• [Set problem] Where the data below has the string "that", return the whole line.

-- BEGIN Data shown --

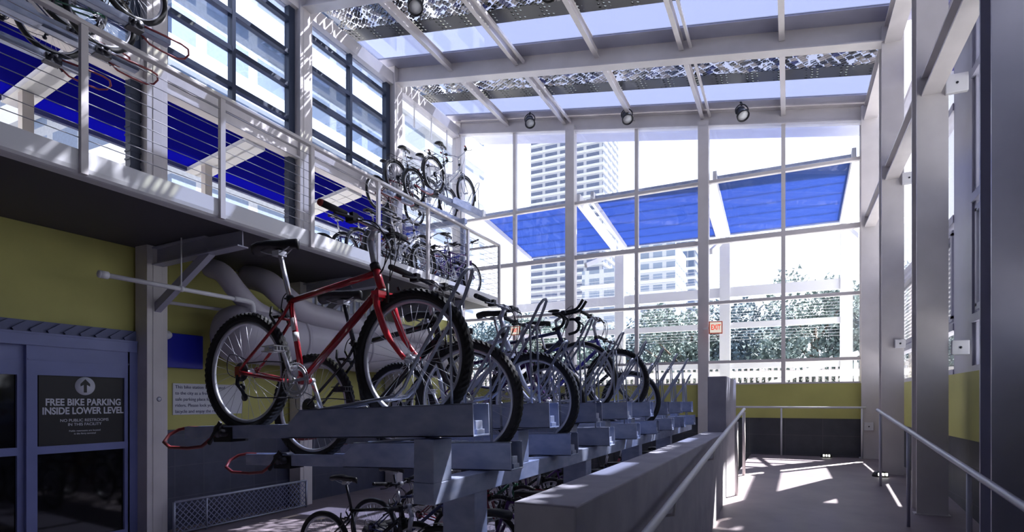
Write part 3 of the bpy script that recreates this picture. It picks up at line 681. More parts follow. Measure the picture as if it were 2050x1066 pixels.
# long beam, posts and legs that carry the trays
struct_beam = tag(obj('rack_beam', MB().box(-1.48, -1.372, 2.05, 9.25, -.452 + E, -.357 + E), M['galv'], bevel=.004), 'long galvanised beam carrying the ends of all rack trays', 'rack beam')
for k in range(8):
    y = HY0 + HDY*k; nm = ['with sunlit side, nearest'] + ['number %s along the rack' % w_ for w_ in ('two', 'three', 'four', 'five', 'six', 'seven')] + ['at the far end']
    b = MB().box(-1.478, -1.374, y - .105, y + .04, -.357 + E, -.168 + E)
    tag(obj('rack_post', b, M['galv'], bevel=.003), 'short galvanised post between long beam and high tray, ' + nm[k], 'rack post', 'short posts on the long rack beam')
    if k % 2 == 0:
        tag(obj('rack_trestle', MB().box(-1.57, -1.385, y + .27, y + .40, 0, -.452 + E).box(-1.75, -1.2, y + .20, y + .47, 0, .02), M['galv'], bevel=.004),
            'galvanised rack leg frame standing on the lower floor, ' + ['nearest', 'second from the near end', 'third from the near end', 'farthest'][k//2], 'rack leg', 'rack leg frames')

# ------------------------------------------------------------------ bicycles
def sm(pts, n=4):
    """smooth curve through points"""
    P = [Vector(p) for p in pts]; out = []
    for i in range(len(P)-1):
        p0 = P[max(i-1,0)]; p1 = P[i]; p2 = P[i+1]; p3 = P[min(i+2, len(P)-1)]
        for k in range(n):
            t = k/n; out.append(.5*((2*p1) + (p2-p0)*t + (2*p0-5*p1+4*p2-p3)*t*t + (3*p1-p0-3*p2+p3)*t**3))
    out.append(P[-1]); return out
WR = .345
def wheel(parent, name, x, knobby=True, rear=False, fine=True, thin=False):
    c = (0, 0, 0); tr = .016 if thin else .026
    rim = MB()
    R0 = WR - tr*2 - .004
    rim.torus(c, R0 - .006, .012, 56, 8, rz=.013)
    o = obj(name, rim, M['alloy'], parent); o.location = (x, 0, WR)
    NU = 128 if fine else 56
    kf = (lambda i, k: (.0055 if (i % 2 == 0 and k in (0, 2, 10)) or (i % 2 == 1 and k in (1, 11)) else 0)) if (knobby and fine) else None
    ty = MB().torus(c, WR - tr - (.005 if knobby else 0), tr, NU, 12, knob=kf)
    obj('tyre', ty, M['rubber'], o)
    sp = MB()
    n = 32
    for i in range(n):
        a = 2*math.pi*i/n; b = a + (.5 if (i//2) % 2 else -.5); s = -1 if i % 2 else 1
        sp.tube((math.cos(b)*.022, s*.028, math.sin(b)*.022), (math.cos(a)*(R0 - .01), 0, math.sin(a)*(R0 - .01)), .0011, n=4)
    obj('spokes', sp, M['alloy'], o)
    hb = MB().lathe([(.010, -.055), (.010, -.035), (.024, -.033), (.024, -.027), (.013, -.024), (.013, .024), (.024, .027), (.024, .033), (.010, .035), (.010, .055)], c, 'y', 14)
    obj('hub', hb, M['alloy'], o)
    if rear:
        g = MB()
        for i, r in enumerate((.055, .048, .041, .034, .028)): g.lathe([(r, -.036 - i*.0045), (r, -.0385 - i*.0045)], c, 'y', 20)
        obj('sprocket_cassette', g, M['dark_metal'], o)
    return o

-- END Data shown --

• [Complete answer]
Write part 3 of the bpy script that recreates this picture. It picks up at line 681. More parts follow. Measure the picture as if it were 2050x1066 pixels.
# long beam, posts and legs that carry the trays